Q1. A student argues that an ordinary Act of Parliament can rename a province and change its representation formula without touching the higher amendment procedure. Under the 1973 Constitution, which rule blocks that shortcut?
Answer: A constitutional amendment must follow the special procedure in Article 239 rather than a normal statute
Explanation: Article 239 of the 1973 Constitution prescribes a special amendment procedure requiring a two-thirds majority in both houses of Parliament, and in some cases provincial assembly consent, making constitutional changes far more demanding than ordinary legislation. An ordinary Act of Parliament cannot override this entrenched procedure to alter fundamental constitutional arrangements like provincial boundaries.
Q2. In 1997 the Prime Minister moved to stop the President from dissolving the National Assembly under the power later associated with repeated political crises. Which amendment best matches that move?
Answer: The Thirteenth Amendment Act 1997
Explanation: The Thirteenth Amendment of 1997 removed the President's discretionary power to dissolve the National Assembly under Article 58(2)(b), a power that had been used repeatedly to dismiss elected governments.
Q3. A timeline card lists “restored presidential power to dissolve the National Assembly” as a headline change of the early 2000s. Which amendment is the usual reference in textbooks?
Answer: The Seventeenth Amendment Act 2003
Explanation: The Seventeenth Amendment Act of 2003, passed during General Pervez Musharraf's government, granted the President sweeping powers including the authority to dissolve the National Assembly under Article 58(2)(b).
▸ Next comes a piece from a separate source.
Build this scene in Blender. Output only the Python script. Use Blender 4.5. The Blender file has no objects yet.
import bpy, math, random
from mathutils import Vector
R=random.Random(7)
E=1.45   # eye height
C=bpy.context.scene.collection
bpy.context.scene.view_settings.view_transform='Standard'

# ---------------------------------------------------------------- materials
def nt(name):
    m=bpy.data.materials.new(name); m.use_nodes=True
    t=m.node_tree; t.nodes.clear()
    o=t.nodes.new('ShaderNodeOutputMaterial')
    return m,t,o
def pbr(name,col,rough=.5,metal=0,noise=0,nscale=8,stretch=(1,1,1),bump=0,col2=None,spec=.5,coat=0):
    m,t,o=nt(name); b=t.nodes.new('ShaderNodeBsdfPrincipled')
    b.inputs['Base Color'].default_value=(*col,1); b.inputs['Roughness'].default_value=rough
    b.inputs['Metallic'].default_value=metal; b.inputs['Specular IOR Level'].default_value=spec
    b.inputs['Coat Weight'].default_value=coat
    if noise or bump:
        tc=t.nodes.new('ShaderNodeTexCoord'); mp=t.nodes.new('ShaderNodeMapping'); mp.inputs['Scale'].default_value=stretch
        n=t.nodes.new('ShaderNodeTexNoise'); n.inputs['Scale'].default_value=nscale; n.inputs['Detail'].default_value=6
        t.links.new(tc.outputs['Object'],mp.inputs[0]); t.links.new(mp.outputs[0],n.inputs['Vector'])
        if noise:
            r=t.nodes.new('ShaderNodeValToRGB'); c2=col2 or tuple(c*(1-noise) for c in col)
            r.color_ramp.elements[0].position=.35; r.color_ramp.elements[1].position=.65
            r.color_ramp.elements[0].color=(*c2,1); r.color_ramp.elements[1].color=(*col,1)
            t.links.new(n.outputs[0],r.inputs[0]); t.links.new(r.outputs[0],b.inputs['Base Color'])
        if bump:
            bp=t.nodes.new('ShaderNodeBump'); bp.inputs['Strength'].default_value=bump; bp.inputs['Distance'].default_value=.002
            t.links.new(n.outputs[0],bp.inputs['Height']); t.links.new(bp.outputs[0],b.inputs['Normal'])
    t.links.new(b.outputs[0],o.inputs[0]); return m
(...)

Q4. A teacher marks a map task “FATA administrative merger into a province” and asks which numbered reform package you should cite in an exam note. Which amendment is the standard answer?
Answer: The Twenty-Fifth Amendment Act 2018
Explanation: The Twenty-Fifth Constitutional Amendment, passed in May 2018, merged the Federally Administered Tribal Areas (FATA) into Khyber Pakhtunkhwa, ending the FATA's separate administrative status that dated to the colonial era. This brought tribal belt residents under the jurisdiction of the provincial government, courts, and legislature for the first time.
Q5. Two classmates compare “trimming the Concurrent Legislative List to shift law-making towards provinces” with “creating military courts for a time-bound anti-terror window.” Which pairing is accurate?
Answer: Concurrent List reform is tied to the Eighteenth Amendment while special military courts are tied to the Twenty-First Amendment
Explanation: The Eighteenth Amendment (2010) abolished the Concurrent Legislative List, transferring those subjects to provincial jurisdiction, while the Twenty-First Amendment (2015) created special military courts for a defined two-year window to try terrorism-related cases. These two amendments represent distinct phases of constitutional reform - one driven by devolution goals, the other by security imperatives.